Make an exact copy of all the material below, apart from the pictures.

--- Start of INFORMATION SUPPLIED ---

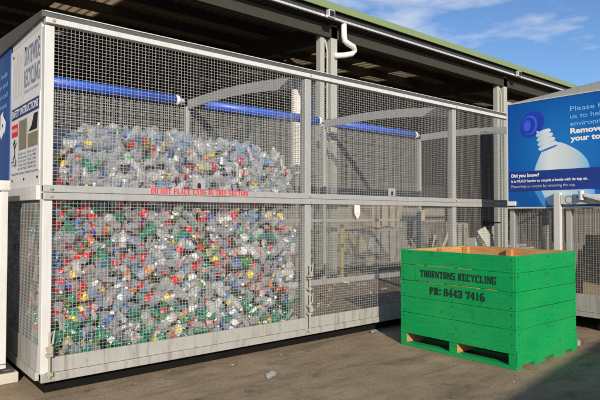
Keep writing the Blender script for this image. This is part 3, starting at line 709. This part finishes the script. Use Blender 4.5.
# worn raw edges in the joints around the lettering board
b = MB(); 
for z_, segs in ((.9895, ((-1.70,-1.52),(-1.46,-1.10),(-1.05,-.93))), (.7925, ((-2.0,-1.86),(-1.80,-1.38),(-1.33,-1.12),(-1.08,-.98)))):
    for a_, c_ in segs: b.box(BX0-.0035, BX0+.006, a_, c_, z_, z_+rr.uniform(.004,.0065))
b.build('worn_edge', M['raw_wood'], crate)
b = MB(); b.box(BX0-.0065, BX0-.003, -2.04, -.93, .806, .984); b.build('lettering_board', M['green_wood'], crate, bevel=.0015)
slab_words('stencil_word', 'THORNTONS RECYCLING', (BX0-.007, -1.005, .858), width=.99, height=.080, mat=M['black'], parent=crate, **EX)
slab_words('stencil_phone_number', 'PH: 8443 7416', (BX0-.003, -1.14, .664), width=.72, height=.084, mat=M['black'], parent=crate, **EX)
for z in [.25,.36,.44,.56,.63,.76,.83,.95,1.03,1.13]:
    for y in (BY0+.05, BY1-.05, -1.45): MB().tube([(BX0+.002,y,z),(BX0-.004,y,z)], .005, 6).build('nail_head', M['shade_dark_steel'], crate)
    for x in (BX0+.05, BX1-.05, 4.67): MB().tube([(x,BY0+.002,z),(x,BY0-.004,z)], .005, 6).build('nail_head', M['shade_dark_steel'], crate)

# ------------------------------------------------------------------ shed
EY = 3.6; EZ = 5.72
shed = thing('open_shed', 'big open-fronted dark steel shed with olive green roof edge behind the cages', 'shed', (6.6,EY,0))
cols = []
for xc in (-.42, 6.62, 13.66, 20.7):
    b = MB(); b.box(xc-.10, xc+.02, EY, EY+.14, .001, EZ-.25); b.build('column', M['column'], shed, bevel=.004)
    b = MB(); b.box(xc+.16, xc+.34, EY-.06, EY+.10, .001, EZ-.02); b.build('column', M['column'], shed, bevel=.004)
    b = MB(); b.tube([(xc+.09, EY-.01, .01), (xc+.09, EY-.01, EZ-.6), (xc+.05, EY+.02, EZ-.35)], .022, 8); b.build('conduit', M['column'], shed)
# roof sheet: corrugated, rising to the rear
XA, XB, YB = -9.0, 31.0, 19.0
def zr(y): return EZ+.20+.075*(y-EY)
def corr(xa, xb, ya, yb, mb, mi=0, pitch=.19, amp=.03):
    n = int((xb-xa)/pitch)
    for i in range(n):
        x = xa+(xb-xa)*i/n; p = (xb-xa)/n
        xs = [x, x+p*.30, x+p*.42, x+p*.88, x+p]; zs = [0, 0, amp, amp, 0]
        vs = []
        for y in (ya, yb):
            for a, c_ in zip(xs, zs): vs.append((a, y, zr(y)+c_))
        mb.add(vs, [(k, k+1, k+6, k+5) for k in range(4)], mi)
sl = [(2.2,3.2), (8.9,9.75), (10.55,11.3), (12.2,13.1), (19,20)]
b = MB(); prev = XA
for a, c_ in sl: corr(prev, a, EY-.35, YB, b); prev = c_
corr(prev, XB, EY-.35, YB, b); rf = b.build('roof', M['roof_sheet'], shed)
b = MB()
for a, c_ in sl:
    corr(a, c_, EY-.35, EY+2.0, b, 0); corr(a, c_, EY+2.0, YB, b, 1)
b.build('skylight', [M['roof_sheet'], M['skylight']], shed)
for k in range(12):
    y = EY+.55+k*1.25
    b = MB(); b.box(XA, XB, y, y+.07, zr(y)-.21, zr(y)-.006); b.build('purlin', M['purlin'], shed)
for xc in (-.3, 6.7, 13.75, 20.8):
    b = MB(); b.bar((xc, EY+.1, zr(EY)-.42), (xc, YB, zr(YB)-.42), .16, .40); b.build('rafter', M['purlin'], shed)
    b = MB(); b.bar((xc, EY+.2, EZ-1.3), (xc, EY+1.6, zr(EY)-.5), .07, .07); b.build('knee_brace', M['purlin'], shed)
b = MB(); b.box(XA, XB, EY-.06, EY+.04, EZ-.30, EZ-.04); b.build('eave_beam', M['purlin'], shed)
b = MB(); b.box(XA, XB, EY-.30, EY-.07, EZ+.045, EZ+.15); gt = b.build('gutter', M['gutter_dark'], shed)
b = MB(); b.box(XA, XB, EY-.315, EY-.255, EZ+.0, EZ+.042); b.build('gutter_lip', M['gutter_lip'], gt)
b = MB(); b.hexa([(XA,EY-.40,EZ+.155),(XB,EY-.40,EZ+.155),(XB,EY-.37,EZ+.155),(XA,EY-.37,EZ+.155),(XA,EY-.38,EZ+.31),(XB,EY-.38,EZ+.31),(XB,EY-.05,EZ+.31),(XA,EY-.05,EZ+.31)])
b.build('roof_edge_flashing', M['olive'], shed)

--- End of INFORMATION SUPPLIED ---

### SOLUTION TO THIS TASK
Keep writing the Blender script for this image. This is part 3, starting at line 709. This part finishes the script. Use Blender 4.5.
# worn raw edges in the joints around the lettering board
b = MB(); 
for z_, segs in ((.9895, ((-1.70,-1.52),(-1.46,-1.10),(-1.05,-.93))), (.7925, ((-2.0,-1.86),(-1.80,-1.38),(-1.33,-1.12),(-1.08,-.98)))):
    for a_, c_ in segs: b.box(BX0-.0035, BX0+.006, a_, c_, z_, z_+rr.uniform(.004,.0065))
b.build('worn_edge', M['raw_wood'], crate)
b = MB(); b.box(BX0-.0065, BX0-.003, -2.04, -.93, .806, .984); b.build('lettering_board', M['green_wood'], crate, bevel=.0015)
slab_words('stencil_word', 'THORNTONS RECYCLING', (BX0-.007, -1.005, .858), width=.99, height=.080, mat=M['black'], parent=crate, **EX)
slab_words('stencil_phone_number', 'PH: 8443 7416', (BX0-.003, -1.14, .664), width=.72, height=.084, mat=M['black'], parent=crate, **EX)
for z in [.25,.36,.44,.56,.63,.76,.83,.95,1.03,1.13]:
    for y in (BY0+.05, BY1-.05, -1.45): MB().tube([(BX0+.002,y,z),(BX0-.004,y,z)], .005, 6).build('nail_head', M['shade_dark_steel'], crate)
    for x in (BX0+.05, BX1-.05, 4.67): MB().tube([(x,BY0+.002,z),(x,BY0-.004,z)], .005, 6).build('nail_head', M['shade_dark_steel'], crate)

# ------------------------------------------------------------------ shed
EY = 3.6; EZ = 5.72
shed = thing('open_shed', 'big open-fronted dark steel shed with olive green roof edge behind the cages', 'shed', (6.6,EY,0))
cols = []
for xc in (-.42, 6.62, 13.66, 20.7):
    b = MB(); b.box(xc-.10, xc+.02, EY, EY+.14, .001, EZ-.25); b.build('column', M['column'], shed, bevel=.004)
    b = MB(); b.box(xc+.16, xc+.34, EY-.06, EY+.10, .001, EZ-.02); b.build('column', M['column'], shed, bevel=.004)
    b = MB(); b.tube([(xc+.09, EY-.01, .01), (xc+.09, EY-.01, EZ-.6), (xc+.05, EY+.02, EZ-.35)], .022, 8); b.build('conduit', M['column'], shed)
# roof sheet: corrugated, rising to the rear
XA, XB, YB = -9.0, 31.0, 19.0
def zr(y): return EZ+.20+.075*(y-EY)
def corr(xa, xb, ya, yb, mb, mi=0, pitch=.19, amp=.03):
    n = int((xb-xa)/pitch)
    for i in range(n):
        x = xa+(xb-xa)*i/n; p = (xb-xa)/n
        xs = [x, x+p*.30, x+p*.42, x+p*.88, x+p]; zs = [0, 0, amp, amp, 0]
        vs = []
        for y in (ya, yb):
            for a, c_ in zip(xs, zs): vs.append((a, y, zr(y)+c_))
        mb.add(vs, [(k, k+1, k+6, k+5) for k in range(4)], mi)
sl = [(2.2,3.2), (8.9,9.75), (10.55,11.3), (12.2,13.1), (19,20)]
b = MB(); prev = XA
for a, c_ in sl: corr(prev, a, EY-.35, YB, b); prev = c_
corr(prev, XB, EY-.35, YB, b); rf = b.build('roof', M['roof_sheet'], shed)
b = MB()
for a, c_ in sl:
    corr(a, c_, EY-.35, EY+2.0, b, 0); corr(a, c_, EY+2.0, YB, b, 1)
b.build('skylight', [M['roof_sheet'], M['skylight']], shed)
for k in range(12):
    y = EY+.55+k*1.25
    b = MB(); b.box(XA, XB, y, y+.07, zr(y)-.21, zr(y)-.006); b.build('purlin', M['purlin'], shed)
for xc in (-.3, 6.7, 13.75, 20.8):
    b = MB(); b.bar((xc, EY+.1, zr(EY)-.42), (xc, YB, zr(YB)-.42), .16, .40); b.build('rafter', M['purlin'], shed)
    b = MB(); b.bar((xc, EY+.2, EZ-1.3), (xc, EY+1.6, zr(EY)-.5), .07, .07); b.build('knee_brace', M['purlin'], shed)
b = MB(); b.box(XA, XB, EY-.06, EY+.04, EZ-.30, EZ-.04); b.build('eave_beam', M['purlin'], shed)
b = MB(); b.box(XA, XB, EY-.30, EY-.07, EZ+.045, EZ+.15); gt = b.build('gutter', M['gutter_dark'], shed)
b = MB(); b.box(XA, XB, EY-.315, EY-.255, EZ+.0, EZ+.042); b.build('gutter_lip', M['gutter_lip'], gt)
b = MB(); b.hexa([(XA,EY-.40,EZ+.155),(XB,EY-.40,EZ+.155),(XB,EY-.37,EZ+.155),(XA,EY-.37,EZ+.155),(XA,EY-.38,EZ+.31),(XB,EY-.38,EZ+.31),(XB,EY-.05,EZ+.31),(XA,EY-.05,EZ+.31)])
b.build('roof_edge_flashing', M['olive'], shed)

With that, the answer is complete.